Thinking, Retrieval Practice, and the Anatomy of a Lesson

Nancy Aranda
Pedagogical Inspiration:
In the book Why Don’t Students Like School? one of author Daniel Willingham’s assertions about learning is that students remember what they think about. This statement captured my attention, not only because of how simple an idea it was, but because of its far-reaching implications.
What seemed obvious at first, became less so as I began to think about thinking, and how I can teach my students to do it. I’d spent years using Bloom’s Taxonomy to make sure my students were exercising a range of thinking skills.  How, though, can understanding what is happening in the brain when thinking is taking place inform the anatomy of a lesson? 
Enter Dr. Ido Davidesco, our guest speaker at the December 2019 Professional Development Day, who used the phrase “retrieval practice.” This phrase about a very specific mechanism of thinking was, and is, incredibly powerful for me because it points quite deliberately to the difference between having a memory and accessing it.  We assume that if the memory exists, it can be retrieved, and if it can’t be retrieved, it isn’t there. Rather than assume students can handily retrieve a memory whenever they need it, maybe memory retrieval needs to be tended to as any other skill does, with the design of an intentional learning experience, spaced practice and gradual release of control from teacher to student. This was the information I needed to help me restructure spaced practice in a way that would gradually require more and more memory retrieval during practice. 

Classroom Practice:
In learning how to solve word problems in third grade math, there are six steps we repeatedly follow.
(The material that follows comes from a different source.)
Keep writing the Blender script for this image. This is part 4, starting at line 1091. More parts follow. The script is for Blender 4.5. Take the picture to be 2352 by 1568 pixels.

They are:
  1. Read the story.
  2. Reread the story and visualize each part of it.
  3. Construct an answer sentence that will answer the question. Leave a blank where the unknown quantity will go.
  4. Draw a visual representation of the story (a bar model, a number bond or, in some cases, an actual sketch of the story) and label where the knowns and the unknowns are.
  5. Decide which operation would solve for the unknown and solve. Are you looking for a missing part, or a missing whole?
  6. Write the solution into the answer sentence
There is an anchor chart of these steps in full view that we refer to each time we work on a word problem, and typically, the specific word problems are written on a worksheet that has been thoroughly scaffolded for these six steps. While this routine has given our third graders ample opportunity for spaced practice of this problem-solving routine, I had been neglecting to ask them to retrieve any part of this process on their own!  It was no wonder they couldn’t construct this process without the scaffold! 

After hearing Dr. Davidesco, I returned to my class and immediately began to wean them off the template, one part at a time. First, we eliminated the reminder for an answer sentence, and they began to retrieve that step on their own. Then we removed the space specifically labeled for the computation. Again, they performed their calculations without the designated space. We are still in the weaning process and are working on removing parts or all of the visual representations, as that is the most challenging piece of the process. Lo and behold, their models are beginning to appear with little to no prompting!

It’s so gratifying for me to see my students moving forward in this way, and it’s my hope that they will remember this routine because of how they thought about it as they practiced.